[REQUIRED WORK]: What is needed is an exact copy of the lines from the line containing "Build this scene" to the line containing "col = scene.collection", both lines included, and nothing else.

[Scene modeling code data]
============

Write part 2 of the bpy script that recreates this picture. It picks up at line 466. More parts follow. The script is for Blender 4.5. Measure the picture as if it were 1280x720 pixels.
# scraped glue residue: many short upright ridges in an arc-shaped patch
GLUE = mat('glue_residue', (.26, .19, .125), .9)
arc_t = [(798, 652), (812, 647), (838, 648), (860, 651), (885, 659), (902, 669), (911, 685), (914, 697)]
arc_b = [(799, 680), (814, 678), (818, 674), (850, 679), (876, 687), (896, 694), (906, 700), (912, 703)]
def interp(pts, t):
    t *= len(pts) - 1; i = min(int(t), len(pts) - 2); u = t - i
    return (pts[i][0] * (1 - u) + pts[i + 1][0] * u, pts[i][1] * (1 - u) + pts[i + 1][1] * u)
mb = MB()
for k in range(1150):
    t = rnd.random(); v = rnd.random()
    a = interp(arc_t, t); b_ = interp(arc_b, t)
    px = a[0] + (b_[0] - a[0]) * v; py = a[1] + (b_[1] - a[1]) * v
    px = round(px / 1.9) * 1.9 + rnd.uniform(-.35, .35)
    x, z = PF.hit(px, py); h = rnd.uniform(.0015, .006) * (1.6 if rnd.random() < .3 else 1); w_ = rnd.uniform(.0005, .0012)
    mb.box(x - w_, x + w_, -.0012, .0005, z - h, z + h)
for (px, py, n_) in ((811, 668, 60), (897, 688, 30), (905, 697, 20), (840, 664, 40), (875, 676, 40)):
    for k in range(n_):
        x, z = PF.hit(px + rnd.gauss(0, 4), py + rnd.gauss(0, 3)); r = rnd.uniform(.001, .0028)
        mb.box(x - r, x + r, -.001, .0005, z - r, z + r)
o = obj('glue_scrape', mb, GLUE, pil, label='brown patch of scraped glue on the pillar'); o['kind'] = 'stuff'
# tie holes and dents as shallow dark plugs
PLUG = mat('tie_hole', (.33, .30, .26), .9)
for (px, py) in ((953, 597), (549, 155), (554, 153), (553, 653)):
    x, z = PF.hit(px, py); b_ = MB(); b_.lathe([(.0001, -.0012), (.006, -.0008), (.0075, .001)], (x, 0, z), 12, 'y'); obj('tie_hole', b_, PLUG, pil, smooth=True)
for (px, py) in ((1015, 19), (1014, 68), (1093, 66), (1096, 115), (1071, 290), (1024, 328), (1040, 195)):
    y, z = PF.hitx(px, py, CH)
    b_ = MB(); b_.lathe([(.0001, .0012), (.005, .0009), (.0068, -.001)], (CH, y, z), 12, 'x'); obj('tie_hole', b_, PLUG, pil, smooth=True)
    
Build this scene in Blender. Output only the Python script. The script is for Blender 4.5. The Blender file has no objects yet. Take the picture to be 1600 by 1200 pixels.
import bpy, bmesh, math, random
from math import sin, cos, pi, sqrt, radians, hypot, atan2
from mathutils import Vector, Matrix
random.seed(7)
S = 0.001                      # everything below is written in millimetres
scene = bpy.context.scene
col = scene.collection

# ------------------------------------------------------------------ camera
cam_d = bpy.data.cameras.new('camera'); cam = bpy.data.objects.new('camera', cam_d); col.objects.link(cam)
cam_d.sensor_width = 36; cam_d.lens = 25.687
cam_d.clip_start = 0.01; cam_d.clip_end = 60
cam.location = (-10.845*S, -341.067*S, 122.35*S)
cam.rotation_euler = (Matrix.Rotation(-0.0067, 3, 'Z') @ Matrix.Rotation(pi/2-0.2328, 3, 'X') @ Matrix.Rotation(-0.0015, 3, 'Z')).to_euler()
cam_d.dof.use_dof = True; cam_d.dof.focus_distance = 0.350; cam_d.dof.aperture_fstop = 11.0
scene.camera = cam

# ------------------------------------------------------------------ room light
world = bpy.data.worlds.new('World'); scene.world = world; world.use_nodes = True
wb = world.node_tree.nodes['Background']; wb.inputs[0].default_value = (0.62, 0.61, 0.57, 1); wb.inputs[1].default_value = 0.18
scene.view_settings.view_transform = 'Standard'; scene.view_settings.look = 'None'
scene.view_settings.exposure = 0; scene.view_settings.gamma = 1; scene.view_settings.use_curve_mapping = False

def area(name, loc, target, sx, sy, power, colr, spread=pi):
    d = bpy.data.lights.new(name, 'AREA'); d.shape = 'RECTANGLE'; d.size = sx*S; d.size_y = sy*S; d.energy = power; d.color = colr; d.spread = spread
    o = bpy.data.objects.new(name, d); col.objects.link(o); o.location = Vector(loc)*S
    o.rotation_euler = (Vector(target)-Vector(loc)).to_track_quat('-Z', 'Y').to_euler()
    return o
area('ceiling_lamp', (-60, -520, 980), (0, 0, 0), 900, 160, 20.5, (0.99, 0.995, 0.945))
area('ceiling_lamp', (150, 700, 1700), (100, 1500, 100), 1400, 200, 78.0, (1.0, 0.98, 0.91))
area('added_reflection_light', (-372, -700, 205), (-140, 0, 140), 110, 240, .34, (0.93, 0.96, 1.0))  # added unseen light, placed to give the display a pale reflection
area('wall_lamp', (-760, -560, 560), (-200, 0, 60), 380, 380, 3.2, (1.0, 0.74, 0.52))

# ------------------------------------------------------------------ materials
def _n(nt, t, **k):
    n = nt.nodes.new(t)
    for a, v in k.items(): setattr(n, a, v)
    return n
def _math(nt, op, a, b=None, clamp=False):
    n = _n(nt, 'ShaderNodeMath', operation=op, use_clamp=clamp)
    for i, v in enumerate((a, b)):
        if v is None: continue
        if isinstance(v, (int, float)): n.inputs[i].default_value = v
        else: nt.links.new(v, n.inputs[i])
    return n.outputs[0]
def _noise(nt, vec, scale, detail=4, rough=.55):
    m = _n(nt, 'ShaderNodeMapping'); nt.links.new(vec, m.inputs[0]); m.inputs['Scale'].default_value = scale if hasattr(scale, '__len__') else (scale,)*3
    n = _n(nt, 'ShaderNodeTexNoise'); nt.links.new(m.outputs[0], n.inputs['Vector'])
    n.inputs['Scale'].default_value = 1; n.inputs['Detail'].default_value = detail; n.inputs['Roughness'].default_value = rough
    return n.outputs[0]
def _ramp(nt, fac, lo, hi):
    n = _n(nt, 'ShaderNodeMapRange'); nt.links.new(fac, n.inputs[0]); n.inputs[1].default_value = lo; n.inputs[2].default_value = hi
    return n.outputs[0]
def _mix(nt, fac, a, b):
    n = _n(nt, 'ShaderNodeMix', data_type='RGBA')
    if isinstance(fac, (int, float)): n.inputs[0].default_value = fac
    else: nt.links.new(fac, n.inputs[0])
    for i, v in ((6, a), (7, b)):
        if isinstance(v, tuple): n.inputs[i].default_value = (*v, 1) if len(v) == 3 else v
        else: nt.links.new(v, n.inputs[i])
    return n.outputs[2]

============

[IN RESPONSE]:
Build this scene in Blender. Output only the Python script. The script is for Blender 4.5. The Blender file has no objects yet. Take the picture to be 1600 by 1200 pixels.
import bpy, bmesh, math, random
from math import sin, cos, pi, sqrt, radians, hypot, atan2
from mathutils import Vector, Matrix
random.seed(7)
S = 0.001                      # everything below is written in millimetres
scene = bpy.context.scene
col = scene.collection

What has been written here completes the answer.